===== Stored data

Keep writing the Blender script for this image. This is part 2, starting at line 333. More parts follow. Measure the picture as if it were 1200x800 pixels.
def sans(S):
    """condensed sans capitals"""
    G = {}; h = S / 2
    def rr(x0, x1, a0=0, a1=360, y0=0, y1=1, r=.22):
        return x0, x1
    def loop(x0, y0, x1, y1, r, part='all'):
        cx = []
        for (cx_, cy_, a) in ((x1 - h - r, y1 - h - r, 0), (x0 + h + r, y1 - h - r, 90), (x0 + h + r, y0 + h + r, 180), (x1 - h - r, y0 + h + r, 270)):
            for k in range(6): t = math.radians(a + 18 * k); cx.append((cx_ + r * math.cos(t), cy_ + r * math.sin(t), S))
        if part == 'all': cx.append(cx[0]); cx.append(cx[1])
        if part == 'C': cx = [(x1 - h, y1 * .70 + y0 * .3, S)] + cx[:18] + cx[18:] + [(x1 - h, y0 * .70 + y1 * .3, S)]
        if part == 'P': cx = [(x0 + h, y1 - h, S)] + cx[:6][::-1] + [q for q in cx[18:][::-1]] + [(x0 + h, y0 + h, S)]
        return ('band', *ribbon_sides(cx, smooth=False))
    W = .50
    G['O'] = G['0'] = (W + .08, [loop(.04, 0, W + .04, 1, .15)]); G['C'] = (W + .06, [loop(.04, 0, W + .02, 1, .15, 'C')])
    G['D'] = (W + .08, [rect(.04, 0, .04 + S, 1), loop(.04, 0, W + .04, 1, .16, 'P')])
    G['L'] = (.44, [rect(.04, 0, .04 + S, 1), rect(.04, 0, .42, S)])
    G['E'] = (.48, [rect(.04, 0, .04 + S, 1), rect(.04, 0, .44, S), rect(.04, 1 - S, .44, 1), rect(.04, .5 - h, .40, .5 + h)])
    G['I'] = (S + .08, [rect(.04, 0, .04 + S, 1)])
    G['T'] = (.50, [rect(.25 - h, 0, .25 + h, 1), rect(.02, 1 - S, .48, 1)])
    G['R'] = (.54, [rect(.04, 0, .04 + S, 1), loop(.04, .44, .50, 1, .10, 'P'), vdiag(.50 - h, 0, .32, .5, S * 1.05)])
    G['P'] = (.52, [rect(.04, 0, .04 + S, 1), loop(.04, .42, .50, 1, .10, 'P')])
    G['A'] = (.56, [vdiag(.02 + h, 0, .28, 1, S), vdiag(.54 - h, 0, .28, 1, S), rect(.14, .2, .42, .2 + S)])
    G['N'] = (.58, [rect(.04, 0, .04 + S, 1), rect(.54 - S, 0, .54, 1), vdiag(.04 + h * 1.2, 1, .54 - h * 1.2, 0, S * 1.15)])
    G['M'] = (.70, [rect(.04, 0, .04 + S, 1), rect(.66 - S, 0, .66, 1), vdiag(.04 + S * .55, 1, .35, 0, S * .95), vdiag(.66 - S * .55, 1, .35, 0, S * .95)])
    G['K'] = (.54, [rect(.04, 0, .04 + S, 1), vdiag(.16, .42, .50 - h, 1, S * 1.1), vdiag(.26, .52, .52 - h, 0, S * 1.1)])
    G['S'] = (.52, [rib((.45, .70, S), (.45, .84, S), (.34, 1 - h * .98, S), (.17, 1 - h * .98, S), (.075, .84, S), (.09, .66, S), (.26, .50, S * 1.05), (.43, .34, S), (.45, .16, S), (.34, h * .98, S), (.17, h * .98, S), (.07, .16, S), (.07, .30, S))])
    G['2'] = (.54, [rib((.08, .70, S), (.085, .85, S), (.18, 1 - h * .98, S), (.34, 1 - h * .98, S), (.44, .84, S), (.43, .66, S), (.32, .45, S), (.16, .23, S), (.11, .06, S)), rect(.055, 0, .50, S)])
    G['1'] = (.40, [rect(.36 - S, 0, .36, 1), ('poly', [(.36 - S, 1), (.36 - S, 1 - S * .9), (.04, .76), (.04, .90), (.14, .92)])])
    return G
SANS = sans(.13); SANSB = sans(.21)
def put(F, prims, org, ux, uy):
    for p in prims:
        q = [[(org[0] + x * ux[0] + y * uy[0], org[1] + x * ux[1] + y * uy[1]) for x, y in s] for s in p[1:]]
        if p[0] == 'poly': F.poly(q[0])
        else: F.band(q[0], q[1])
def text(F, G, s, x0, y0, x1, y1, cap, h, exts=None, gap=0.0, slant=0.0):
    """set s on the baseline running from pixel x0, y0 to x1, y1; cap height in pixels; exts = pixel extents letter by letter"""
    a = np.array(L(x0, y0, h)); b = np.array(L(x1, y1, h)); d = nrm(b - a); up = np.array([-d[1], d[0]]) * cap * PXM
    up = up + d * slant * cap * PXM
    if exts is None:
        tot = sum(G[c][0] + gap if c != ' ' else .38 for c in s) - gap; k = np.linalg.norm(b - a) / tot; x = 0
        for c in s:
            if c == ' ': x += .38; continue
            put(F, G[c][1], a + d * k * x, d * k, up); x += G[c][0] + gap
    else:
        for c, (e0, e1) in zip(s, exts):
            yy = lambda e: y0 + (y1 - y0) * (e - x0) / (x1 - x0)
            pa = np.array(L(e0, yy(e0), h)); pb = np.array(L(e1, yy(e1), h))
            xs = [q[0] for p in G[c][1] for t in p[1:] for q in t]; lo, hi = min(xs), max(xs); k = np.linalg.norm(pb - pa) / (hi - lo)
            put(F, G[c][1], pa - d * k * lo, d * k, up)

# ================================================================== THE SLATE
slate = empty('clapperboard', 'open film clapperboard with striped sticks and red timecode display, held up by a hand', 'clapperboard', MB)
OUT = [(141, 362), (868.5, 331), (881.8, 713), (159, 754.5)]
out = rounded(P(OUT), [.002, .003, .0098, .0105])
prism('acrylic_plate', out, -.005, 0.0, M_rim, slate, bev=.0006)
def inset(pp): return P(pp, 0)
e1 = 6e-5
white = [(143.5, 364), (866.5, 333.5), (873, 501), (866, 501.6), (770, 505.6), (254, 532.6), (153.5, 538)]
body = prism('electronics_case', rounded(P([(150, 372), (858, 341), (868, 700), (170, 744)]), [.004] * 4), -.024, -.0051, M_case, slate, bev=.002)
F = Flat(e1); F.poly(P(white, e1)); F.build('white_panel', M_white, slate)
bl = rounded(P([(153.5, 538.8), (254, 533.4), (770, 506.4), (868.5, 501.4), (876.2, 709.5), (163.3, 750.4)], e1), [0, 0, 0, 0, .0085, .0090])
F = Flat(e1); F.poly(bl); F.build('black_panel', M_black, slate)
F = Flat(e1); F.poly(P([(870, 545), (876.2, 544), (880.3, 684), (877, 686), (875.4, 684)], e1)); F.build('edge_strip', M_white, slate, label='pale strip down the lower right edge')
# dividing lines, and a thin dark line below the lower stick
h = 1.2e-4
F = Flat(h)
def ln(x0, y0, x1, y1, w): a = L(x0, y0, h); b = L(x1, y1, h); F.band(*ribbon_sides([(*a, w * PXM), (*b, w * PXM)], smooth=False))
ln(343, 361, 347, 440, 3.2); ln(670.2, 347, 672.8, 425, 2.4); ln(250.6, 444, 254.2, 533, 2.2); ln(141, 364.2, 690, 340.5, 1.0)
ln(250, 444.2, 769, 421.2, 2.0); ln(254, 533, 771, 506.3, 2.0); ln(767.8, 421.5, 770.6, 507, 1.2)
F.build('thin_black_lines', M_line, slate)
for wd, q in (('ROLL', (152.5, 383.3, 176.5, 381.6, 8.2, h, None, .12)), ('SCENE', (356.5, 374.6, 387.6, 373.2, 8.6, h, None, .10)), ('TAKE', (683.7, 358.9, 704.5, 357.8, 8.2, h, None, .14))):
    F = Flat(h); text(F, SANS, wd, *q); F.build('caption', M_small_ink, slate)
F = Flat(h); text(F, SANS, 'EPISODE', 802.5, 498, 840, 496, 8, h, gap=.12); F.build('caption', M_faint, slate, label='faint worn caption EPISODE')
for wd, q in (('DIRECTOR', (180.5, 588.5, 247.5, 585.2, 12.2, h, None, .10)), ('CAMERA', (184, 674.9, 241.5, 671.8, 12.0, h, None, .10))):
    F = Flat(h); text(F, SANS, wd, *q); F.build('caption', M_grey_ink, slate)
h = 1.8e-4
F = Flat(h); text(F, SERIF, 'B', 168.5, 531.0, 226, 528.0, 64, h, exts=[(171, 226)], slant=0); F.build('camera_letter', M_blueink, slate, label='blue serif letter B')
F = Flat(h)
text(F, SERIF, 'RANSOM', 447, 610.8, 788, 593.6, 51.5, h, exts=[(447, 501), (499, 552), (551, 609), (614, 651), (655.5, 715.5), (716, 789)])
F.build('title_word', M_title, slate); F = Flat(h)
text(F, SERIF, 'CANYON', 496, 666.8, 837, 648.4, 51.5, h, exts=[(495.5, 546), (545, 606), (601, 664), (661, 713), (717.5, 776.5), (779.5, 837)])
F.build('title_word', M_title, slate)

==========

Where does the word "part" appear in the listing? List each line that holds it.

Keep writing the Blender script for this image. This is part 2, starting at line 333. More parts follow. Measure the picture as if it were 1200x800 pixels.
    def loop(x0, y0, x1, y1, r, part='all'):
        if part == 'all': cx.append(cx[0]); cx.append(cx[1])
        if part == 'C': cx = [(x1 - h, y1 * .70 + y0 * .3, S)] + cx[:18] + cx[18:] + [(x1 - h, y0 * .70 + y1 * .3, S)]
        if part == 'P': cx = [(x0 + h, y1 - h, S)] + cx[:6][::-1] + [q for q in cx[18:][::-1]] + [(x0 + h, y0 + h, S)]